At the first opportunity, Boseman tries to rape Cora, and he’s only stopped by a returning Ridgeway. At her first opportunity, Cora tries to flee, only to be quickly caught, her little pouch of okra confiscated. Ridgeway examines it by firelight, admiring the toughness of the plant — a fitting characteristic for anything to have on the Trail of Tears and Death, a landscape so bare and ruined as to be almost post-apocalyptic, and evidently too harsh for a drunk Boseman. Homer reveals to Ridgeway that it was him who unfastened Cora’s shackles, indecency on his mind, and Ridgeway, after Boseman tries to antagonize him about the Great Spirit, shoots him dead. Jasper sings all the while.
In a striking scene, Cora begins speaking to a sleeping Jasper, but soon enough turns to the camera, to address her mother, then Lovey, then Caesar, then Grace — she’s being filmed from above, so the implication is she’s speaking to the sky, but you can make no mistake she’s addressing the audience, fixing us with her gaze. It’s a moving enough speech to loosen Jasper’s tongue, who tells her he’s a picker from Florida who made it as far as Tennessee before being caught looking for food in someone’s pantry. Doesn’t seem to have touched any of it since — why would he eat himself back to good health only for a bloody homecoming? “We’re crawling in a bowl of ashes,” he says, “and what’s left when it’s all gone? Just a dark powder for the wind to take.” Cora thinks his sentiments mean he has given up, but he considers himself to be free.

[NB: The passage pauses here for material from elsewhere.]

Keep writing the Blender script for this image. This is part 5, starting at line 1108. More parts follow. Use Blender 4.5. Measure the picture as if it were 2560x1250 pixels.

Ridgeway explains more of Homer’s background to Cora in The Underground Railroad episode 5 while they roam the wreckage of a camp devastated by yellow fever. He bought the boy from a butcher in Atlanta for five dollars — something about his disposition appealed. But the thought of owning a slave did not, so he drew up emancipation papers the next day. Homer, though, always came back, always followed him. Chaining himself up at night is the only way he can get himself to sleep. Homer questions all this wreckage being torched by lightning, but Ridgeway admits that was a tall tale. Instead, homesteaders set the land afire to try and clear it. This, reveals Ridgeway, is where he’s from, something that I don’t think was made clear in the previous episode. Jasper uses this history lesson to try and flee, but Ridgeway catches him. “He gonna look at you, and see what you’ve done,” Jasper repeats, as Ridgeway pictures his father, staring directly to the camera, a fleeting glimpse of which we got in the opening montage of the very first episode.

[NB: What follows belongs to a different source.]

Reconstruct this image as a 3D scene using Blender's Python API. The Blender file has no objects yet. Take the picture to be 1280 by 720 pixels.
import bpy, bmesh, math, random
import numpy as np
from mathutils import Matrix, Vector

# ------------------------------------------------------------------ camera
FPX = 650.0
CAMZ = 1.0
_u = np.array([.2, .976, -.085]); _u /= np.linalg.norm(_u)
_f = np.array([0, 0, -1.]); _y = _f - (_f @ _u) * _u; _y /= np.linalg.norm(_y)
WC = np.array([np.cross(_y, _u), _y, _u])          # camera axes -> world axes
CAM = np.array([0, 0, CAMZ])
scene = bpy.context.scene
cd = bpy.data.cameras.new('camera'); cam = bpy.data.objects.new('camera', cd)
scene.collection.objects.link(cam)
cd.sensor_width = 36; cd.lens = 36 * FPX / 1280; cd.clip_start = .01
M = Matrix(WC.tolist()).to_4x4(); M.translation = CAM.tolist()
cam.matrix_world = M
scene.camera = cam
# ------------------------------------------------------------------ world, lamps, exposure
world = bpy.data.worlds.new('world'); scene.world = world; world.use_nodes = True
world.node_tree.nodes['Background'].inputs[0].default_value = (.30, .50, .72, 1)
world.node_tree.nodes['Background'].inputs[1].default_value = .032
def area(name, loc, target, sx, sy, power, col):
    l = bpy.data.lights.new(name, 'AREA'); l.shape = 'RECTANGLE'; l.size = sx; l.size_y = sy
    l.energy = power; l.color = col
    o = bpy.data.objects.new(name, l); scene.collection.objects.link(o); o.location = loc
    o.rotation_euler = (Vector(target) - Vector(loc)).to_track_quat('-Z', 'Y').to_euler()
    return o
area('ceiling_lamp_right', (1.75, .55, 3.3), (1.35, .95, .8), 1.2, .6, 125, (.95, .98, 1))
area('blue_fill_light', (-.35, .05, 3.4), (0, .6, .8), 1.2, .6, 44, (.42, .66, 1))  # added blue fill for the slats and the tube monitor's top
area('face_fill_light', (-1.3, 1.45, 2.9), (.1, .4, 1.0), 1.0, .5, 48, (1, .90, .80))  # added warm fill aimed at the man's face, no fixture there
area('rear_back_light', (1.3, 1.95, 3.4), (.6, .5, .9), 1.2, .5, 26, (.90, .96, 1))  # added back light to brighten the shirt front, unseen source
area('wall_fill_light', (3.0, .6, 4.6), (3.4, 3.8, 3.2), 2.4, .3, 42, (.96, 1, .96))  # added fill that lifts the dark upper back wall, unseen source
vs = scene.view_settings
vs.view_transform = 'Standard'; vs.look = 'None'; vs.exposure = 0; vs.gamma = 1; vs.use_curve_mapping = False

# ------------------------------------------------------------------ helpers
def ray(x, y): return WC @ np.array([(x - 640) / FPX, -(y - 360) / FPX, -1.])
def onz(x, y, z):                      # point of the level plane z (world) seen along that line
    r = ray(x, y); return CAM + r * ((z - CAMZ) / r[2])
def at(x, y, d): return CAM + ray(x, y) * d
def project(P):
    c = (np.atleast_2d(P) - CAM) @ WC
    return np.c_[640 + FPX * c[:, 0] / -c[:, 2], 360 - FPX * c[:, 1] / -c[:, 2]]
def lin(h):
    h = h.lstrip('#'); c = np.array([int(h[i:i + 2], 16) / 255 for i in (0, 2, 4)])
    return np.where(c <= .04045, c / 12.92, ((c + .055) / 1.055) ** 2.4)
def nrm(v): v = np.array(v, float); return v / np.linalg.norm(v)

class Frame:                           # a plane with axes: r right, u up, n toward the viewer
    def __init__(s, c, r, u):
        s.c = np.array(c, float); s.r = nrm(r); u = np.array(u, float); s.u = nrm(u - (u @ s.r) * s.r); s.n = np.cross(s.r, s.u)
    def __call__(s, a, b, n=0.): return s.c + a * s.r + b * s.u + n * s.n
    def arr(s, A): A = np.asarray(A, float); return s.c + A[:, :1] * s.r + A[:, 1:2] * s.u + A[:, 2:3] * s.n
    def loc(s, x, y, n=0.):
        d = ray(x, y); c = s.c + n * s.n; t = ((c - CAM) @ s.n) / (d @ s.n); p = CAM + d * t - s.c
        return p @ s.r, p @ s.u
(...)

A powerful scene occurs later in “Chapter 5: Tennessee – The Exodus”, when Ridgeway, after showing some compassion in trusting Homer with more responsibility — including the keys for the shackles — begins to come undone, incensed by Jasper’s determined insolence, which Cora is beginning to emulate. Furious with Jasper, Ridgeway drags the shirt from his emaciated body, shouting to himself all the while about watching the cold take him. The sight of Jasper’s stick-thin frame is striking. Ridgeway’s demented muttering is eerie. This is a man coming apart at the seams, though perhaps he never fit neatly together.
While Ridgeway and Homer are distracted by a raccoon, Cora makes another run for it, shackles and all this time. Ridgeway leaves Homer with Jasper and gives chase. She finds a body of water and attempts to drown herself in it, and as she lowers into the murky depths, Jasper pants his last few breaths in close-up. Ridgeway is able to pull Cora from the water and punch the brackish fluid from her lungs. Since she seems ready to die, though, Ridgeway chains her to Jasper’s staring corpse, leaving her to meet her own reflection in his open eyes. Ridgeway mocks her crying and pleading in the quiet of the night.
After a meal, Ridgeway and Homer leave Jasper’s body behind, splayed out on the ground. His song plays over the closing credits.